According to you, that light flashes at time $i\sqrt{13/50}$.

So I see the light flashing at a real time, while you see it flashing at an imaginary time, whatever that means. Presumably it means you don't see it flashing at all. That's one way you know you're moving.

2. Response to the more general question of "why linear?": More fundamentally: If we both watch a third person moving away from the origin at some other velocity, and if no forces are acting on that person, and if he passes through both $(x_1,t_1)$ and $(x_2,t_2)$ (according to me) then we must have $x_1/t_1=x_2/t_2$. And if you must agree that he has no forces acting on him, then we must also have $x_1'/t_1'=x_2'/t_2'$. These considerations will force the implication $$(x_1 t_2=x_2 t_1) \Rightarrow (x_1' t_2'=x_2' t_1')$$ which very much restricts the allowable transformations.

Answer 3

This is where it is good to distinguish (x,y,z,t) as the coordinates on Minkowski space vs in a tangent space at any point. The Minkowski space comes to you as a manifold, but the tangent space comes to you as a vector space (so it makes sense to ask for linearity). It is then a happy case that you can identify them. This is what the $\Delta x$ of @knzhou answer is trying to say by moving you to the vector space instead of the manifold. If you look at what categories your objects are in, what you can do to them becomes no choice at all.

Answer 4

There is a theorem due to Zeeman that under very mild assumptions proves that admissible transformations in special relativity are elements of the Lorentz group. This is treated e.g. in Naber's "The Geometry of Minkowski Spacetime".

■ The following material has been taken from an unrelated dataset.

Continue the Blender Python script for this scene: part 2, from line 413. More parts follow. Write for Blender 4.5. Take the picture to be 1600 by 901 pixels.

To fix definitions, an observer is admissible if it has a 3-dimensional, right-handed, Cartesian spatial coordinate system based on an agreed unit of length and relative to which photons propagate rectilinearly at a fixed speed in any direction, as well as an ideal standard clock based on an agreed unit of time with which to provide a quantitative temporal order to the events on his worldline, in which light speed will be 1.

The mapping from the coordinates of one admissible observer to that of another one constitutes an invertible map

$$F:\mathbb R^4\rightarrow\mathbb R^4$$

The following assumption will be made: any two admissible observers agree on the temporal order of any two events on the worldline of a photon, i.e. if $x$ and $y$ are events in the coordinates of one observer, and $\hat x$ and $\hat y$ those for another one, then $x^0 - y^0$ (time coordinates) and $\hat x^0 - \hat y^0$ have the same sign (it is not demanded that the times are equal).

Let $v$ be the velocity vector of the photon (which is constant). Since in our units $c = 1$, we have $\|v\| = 1$. We have for any two points $x$ and $y$ on the world line of the photon that

$$x^i - y^i = v^i(x^0 - y^0)$$

for $i = 1,2,3$. Consequently, on the world line of the photon

$$(x^0 - y^0)^2 - (x^1 - y^1)^2 - (x^2 - y^2)^2 - (x^3 - y^3)^2 = 0$$

This is a cone in $\mathbb R^4$ with vertex at $y$. Obviously this cone must be preserved in any coordinate system, hence so does the change of coordinates map $F$. Zeeman called such a map a causal automorphism, and proved that $F = T\circ K\circ\Lambda$, where $T$ is a translation and $K$ is a dilatation of $\mathbb R^4$, and $\Lambda\in O(1,3)$ with $\Lambda^0_0\ge 1$.

Note that for this result it is not even assumed that $F$ is continuous.